Given an arbitrary $x\neq \mathbf{0}$, let $\lambda=\frac{1}{\lVert x\rVert_p}$. If you already know the inequality when the $p$-norm is $1$, then you know that $$\lVert \lambda x \rVert_q \leq \lVert \lambda x \rVert_p,$$ since the $p$-norm of $\lambda x$ is $1$. But since $\lambda$ is a positive scalar, this is equivalent to $$\lambda\lVert x \rVert _q \leq \lambda \lVert x\rVert_p,$$ and cancelling $\lambda$ gives the desired inequality for arbitrary $x\neq\mathbf{0}$.

A similar trick works for the second inequality. And of course, the inequality trivially holds if $x=\mathbf{0}$.

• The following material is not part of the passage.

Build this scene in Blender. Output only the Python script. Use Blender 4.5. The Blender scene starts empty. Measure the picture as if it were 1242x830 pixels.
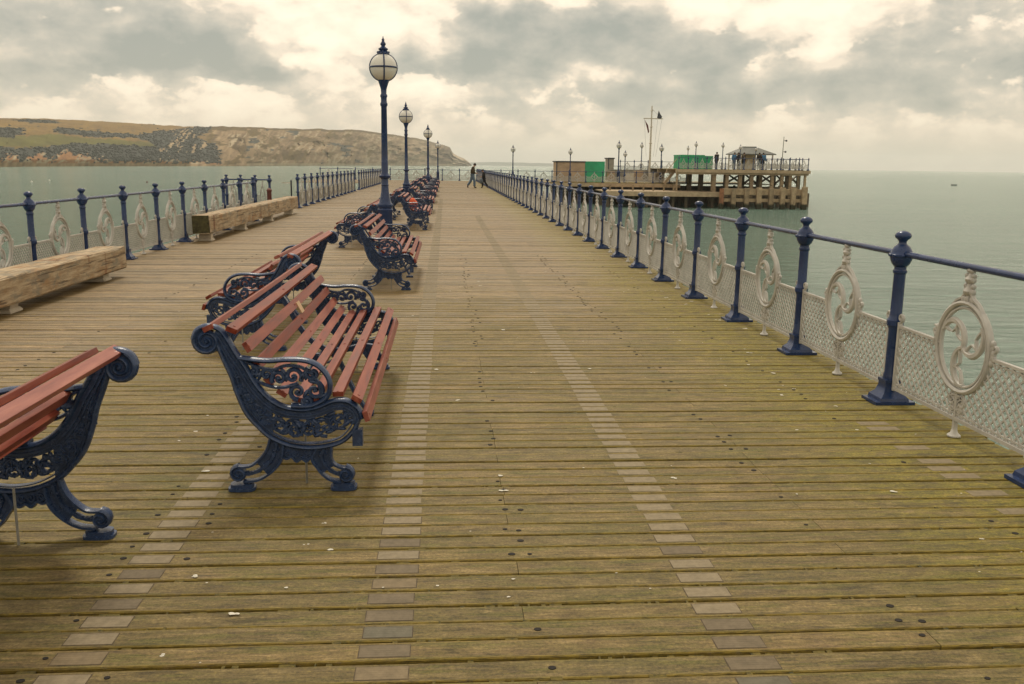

And my comment/question is:
I don't quite understand why you need that $\|x\|_p=1$ to prove the first inequality, I thought that if $p \le q$ then $\frac pq \le 1$ so: $$\left( \sum_i |x_i|^q \right)^{(1/q)(p/p)} = \left( \sum_i |x_i|^q \right)^{p/(qp)} = \left( \left( \sum_i |x_i|^q \right)^{p/q} \right)^{1/p} \le \left(\sum_i |x_i|^{q(p/q)} \right)^{1/p}$$ Hence: $\|x\|_q\le \|x\|_p$
I got this idea from How do you show that $l_p \subset l_q$ for $p \leq q$? however it's likely that I didn't understood well.

Answer 1

I find it easier to use $\|x\|_\infty = \sup |x_i|$. It isn't hard to see that $\|x\|_\infty \le \|x\|_p$ for any $p > 0$. This leads to $$\|x\|_q^q = \sum_i |x_i|^q = \sum_i |x_i|^{q-p} |x_i|^p \le \|x\|_\infty^{q-p} \sum_i |x_i|^p \le \|x\|_p^{q-p} \sum_i |x_i|^p = \|x\|_p^{q-p} \|x\|_p^p = \|x||_p^q$$ provided that $q > p$. Now take the $q^{th}$ root on both sides.

Answer 2

Taking roots (power $<1$) pushes values towards $1$. Taking powers $>1$ pushes values away from $1$. In general if some of your coordinates are less than $1$ and some are larger than $1$, it becomes a mess. If $\|x\|_p = 1$, then all coordinates are less than $1$, so taking roots or powers will push all coordinates the same way. So, the idea is to take advantage of homogeneity (scaling) of the inequality to get this nice situtation where the proof becomes simple.

To add a little bit to address the question: While what you wrote is correct, using the inequality $\left( \sum_i |x_i| \right)^{\alpha} \leq \sum_i |x_i|^\alpha$, if you rearrange this inequality, you are really using that $\|x\|_1 \leq \|x\|_\alpha$ for $\alpha < 1$. Or if you like, replacing $|x_i|$ with $|x_i|^{1/\alpha}$, $\|x\|_{1/\alpha} \leq \|x\|_1$. So in some sense, the inequality you use is a specific case of what you proved. I'd say that's a bit too circular.